Chicago mom thinks autumn sucks

Short days? Check.

Dreary skies? Look up.

Inexplicable exhaustion, atmospheric headaches, and general misery? See: Marianne.

Welcome, autumn!

I know, I know. There are lots of folks out there who adore the whole foliage thing. Football weather. Huxtable sweaters. Nature walks.

Yada yada yada.

I am so not one of you.

Summer is my bitch.

One of the biggest problems I have with the change of season is an instant withdrawal from the outside world. I seek a warm cocoon, a quiet place, and a vat of chili. Hibernation at its finest.

Come to think of it, I may be a grizzly bear.

Sadly, many people become cold weather insomniacs this time of year. I start worrying about everything from the debt crisis to who will win “Survivor.” Gone is the warm-weather ability to shrug off the bad stuff.
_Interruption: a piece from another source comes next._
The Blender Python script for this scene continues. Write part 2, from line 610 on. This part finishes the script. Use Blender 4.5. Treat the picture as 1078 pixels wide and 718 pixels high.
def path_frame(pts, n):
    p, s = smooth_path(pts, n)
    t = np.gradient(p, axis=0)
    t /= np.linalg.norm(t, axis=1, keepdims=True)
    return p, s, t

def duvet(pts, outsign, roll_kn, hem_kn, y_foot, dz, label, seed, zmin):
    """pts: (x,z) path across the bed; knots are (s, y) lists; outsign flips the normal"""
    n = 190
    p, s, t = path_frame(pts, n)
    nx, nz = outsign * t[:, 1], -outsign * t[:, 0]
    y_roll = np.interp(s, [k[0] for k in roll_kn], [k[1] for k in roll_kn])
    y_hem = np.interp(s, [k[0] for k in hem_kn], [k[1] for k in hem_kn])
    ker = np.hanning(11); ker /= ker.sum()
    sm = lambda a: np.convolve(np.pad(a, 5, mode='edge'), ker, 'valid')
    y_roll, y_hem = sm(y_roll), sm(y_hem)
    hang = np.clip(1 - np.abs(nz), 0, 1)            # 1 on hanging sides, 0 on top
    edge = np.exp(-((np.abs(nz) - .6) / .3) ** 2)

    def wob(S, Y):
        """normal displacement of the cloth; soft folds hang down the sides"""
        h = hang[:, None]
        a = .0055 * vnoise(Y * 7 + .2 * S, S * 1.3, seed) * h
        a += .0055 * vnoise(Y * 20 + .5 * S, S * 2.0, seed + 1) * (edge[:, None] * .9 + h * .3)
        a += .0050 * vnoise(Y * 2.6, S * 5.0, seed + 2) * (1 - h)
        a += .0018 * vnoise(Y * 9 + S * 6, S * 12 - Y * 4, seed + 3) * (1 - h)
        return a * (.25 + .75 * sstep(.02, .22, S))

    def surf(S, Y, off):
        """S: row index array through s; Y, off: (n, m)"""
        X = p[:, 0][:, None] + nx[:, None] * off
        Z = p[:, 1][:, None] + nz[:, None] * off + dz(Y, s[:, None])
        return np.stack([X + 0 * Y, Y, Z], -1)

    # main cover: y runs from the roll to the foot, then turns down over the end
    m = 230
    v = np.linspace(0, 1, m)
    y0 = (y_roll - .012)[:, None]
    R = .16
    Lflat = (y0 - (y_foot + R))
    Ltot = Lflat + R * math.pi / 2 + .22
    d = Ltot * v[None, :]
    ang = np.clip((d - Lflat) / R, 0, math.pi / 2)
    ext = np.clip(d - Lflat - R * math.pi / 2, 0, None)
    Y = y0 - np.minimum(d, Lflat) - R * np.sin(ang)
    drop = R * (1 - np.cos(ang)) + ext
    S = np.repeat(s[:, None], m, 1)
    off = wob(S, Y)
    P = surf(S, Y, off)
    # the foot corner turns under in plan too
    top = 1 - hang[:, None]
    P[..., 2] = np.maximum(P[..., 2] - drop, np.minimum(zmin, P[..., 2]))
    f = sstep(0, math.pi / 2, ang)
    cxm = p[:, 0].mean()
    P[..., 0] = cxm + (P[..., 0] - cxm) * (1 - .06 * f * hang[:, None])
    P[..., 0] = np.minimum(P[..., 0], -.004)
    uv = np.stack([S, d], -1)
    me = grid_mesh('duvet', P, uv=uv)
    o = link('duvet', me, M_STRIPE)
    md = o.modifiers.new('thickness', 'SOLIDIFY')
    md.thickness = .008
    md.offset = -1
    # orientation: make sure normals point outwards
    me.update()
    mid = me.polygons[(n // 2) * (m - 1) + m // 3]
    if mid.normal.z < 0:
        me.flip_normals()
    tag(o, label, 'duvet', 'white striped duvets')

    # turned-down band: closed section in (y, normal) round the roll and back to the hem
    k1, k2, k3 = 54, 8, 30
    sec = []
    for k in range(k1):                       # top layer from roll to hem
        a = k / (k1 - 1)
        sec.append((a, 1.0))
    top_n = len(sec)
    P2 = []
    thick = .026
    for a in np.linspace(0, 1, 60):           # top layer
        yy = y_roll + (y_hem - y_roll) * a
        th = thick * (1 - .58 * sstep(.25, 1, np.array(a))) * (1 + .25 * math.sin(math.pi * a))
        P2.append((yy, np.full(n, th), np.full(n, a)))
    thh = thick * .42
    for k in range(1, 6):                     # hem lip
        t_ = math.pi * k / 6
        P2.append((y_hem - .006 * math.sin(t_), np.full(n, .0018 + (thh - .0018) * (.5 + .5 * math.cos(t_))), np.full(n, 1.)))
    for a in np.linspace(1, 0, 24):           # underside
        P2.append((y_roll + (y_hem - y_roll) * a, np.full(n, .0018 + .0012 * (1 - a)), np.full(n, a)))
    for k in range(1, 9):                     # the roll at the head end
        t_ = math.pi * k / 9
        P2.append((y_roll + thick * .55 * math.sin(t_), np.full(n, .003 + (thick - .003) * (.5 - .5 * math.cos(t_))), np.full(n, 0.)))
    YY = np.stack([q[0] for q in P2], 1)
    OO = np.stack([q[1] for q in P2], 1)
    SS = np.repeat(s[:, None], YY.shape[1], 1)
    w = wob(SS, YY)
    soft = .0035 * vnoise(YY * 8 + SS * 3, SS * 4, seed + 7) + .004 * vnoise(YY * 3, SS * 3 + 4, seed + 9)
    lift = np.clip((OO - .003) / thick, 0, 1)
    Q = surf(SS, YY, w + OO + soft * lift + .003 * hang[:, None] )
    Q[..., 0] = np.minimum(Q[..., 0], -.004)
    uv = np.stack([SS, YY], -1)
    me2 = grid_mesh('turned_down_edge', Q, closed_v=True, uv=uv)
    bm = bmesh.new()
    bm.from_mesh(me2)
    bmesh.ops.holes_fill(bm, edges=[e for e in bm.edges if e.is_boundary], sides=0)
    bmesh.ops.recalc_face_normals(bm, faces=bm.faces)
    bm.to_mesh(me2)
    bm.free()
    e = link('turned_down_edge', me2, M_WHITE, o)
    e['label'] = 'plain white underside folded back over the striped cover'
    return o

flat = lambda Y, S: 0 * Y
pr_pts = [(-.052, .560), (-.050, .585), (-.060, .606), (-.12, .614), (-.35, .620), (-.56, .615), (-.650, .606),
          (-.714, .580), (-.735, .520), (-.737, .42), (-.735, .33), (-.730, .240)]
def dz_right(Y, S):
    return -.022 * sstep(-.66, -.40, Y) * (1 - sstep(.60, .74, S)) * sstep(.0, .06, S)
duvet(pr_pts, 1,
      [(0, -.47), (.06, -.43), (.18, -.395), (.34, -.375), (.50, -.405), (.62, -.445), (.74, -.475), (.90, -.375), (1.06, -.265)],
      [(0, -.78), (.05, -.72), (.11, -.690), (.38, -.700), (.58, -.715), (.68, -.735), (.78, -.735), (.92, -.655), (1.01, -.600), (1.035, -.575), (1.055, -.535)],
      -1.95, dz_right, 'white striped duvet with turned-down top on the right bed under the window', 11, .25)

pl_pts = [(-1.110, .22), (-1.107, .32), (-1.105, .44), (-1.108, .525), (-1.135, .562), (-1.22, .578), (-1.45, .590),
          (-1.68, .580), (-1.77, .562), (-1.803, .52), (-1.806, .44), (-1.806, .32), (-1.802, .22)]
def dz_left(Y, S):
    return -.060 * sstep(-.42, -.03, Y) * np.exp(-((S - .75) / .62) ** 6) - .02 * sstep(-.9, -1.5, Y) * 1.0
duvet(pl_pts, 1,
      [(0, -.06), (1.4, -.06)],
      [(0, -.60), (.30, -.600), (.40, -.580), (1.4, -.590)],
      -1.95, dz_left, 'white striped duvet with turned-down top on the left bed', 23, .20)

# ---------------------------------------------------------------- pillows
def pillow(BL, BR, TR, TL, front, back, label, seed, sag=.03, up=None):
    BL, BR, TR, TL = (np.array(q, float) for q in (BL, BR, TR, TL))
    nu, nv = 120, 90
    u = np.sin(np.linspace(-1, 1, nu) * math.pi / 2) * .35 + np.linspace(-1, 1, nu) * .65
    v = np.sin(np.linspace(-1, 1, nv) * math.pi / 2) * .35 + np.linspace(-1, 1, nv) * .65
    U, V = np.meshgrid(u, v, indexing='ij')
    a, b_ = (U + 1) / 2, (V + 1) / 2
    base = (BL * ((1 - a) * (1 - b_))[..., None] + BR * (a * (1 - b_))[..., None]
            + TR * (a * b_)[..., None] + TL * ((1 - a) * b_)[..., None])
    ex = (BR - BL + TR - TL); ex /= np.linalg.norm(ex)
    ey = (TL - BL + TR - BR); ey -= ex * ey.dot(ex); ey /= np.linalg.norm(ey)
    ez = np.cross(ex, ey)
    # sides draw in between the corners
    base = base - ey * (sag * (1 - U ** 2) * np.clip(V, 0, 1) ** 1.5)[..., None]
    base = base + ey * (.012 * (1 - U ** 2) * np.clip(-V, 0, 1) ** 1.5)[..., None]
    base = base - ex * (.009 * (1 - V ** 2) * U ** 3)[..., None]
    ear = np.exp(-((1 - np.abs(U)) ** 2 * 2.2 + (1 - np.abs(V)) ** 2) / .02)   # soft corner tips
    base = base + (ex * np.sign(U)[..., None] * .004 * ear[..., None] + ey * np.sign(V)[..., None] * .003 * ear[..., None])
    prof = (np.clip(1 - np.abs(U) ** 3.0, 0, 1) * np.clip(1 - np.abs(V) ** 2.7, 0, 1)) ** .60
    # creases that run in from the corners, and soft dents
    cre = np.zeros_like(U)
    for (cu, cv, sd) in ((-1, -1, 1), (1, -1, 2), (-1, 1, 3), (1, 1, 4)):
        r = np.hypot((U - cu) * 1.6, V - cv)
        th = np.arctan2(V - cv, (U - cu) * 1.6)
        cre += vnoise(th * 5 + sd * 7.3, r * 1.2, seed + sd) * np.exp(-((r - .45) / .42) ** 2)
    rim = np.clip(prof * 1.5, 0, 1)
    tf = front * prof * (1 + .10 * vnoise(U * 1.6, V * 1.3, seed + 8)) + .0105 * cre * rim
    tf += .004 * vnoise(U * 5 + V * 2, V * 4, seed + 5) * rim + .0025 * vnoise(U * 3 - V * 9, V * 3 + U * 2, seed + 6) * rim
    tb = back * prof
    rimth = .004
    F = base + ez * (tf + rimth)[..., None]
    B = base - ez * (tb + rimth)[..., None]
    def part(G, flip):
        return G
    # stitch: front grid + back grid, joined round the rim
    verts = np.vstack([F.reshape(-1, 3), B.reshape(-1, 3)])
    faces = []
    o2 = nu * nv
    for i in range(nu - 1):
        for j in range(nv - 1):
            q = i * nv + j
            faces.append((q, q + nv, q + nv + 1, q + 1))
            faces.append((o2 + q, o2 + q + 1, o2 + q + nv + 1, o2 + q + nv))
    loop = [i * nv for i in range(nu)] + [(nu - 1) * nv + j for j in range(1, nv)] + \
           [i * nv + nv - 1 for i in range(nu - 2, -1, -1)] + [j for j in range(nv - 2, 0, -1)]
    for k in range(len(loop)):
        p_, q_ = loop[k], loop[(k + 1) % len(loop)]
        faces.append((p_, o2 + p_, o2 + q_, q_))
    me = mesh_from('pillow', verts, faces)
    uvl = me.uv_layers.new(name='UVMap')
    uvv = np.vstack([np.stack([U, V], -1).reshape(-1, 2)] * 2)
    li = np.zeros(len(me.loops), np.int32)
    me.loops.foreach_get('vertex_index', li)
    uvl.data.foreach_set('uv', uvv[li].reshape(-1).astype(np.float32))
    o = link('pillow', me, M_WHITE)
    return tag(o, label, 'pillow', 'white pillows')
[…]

Instead? I obsess.

And obsess.

And obsess.

Which leads me to this week. Having given up on sleep, I decided to rearrange my entire house, organize the pantry, and vacuum under the couch cushions. At 2 a.m. Things were going along swimmingly until the vacuum part. Popcorn and Rainbow Loom rubber bands were not getting sucked up. Frustrated at having broken another vacuum in under a year, I wandered over to Amazon.

Eff it. I deserved a Dyson.

But who knew these things cost like $600?

Not I.

That’s when I discovered this whole “refurbished” concept. Seemed like a crapshoot. Meh. For $250, maybe a refurbished Dyson would last longer than my suckity-suck-suck-no-suck Hoover.

I’ll know in five to seven business days.

But if one more Rainbow Loom rubber band lands on the floor before then, I’m retiring to my bed. Until July.

Just let me know who wins “Survivor,” won’t you?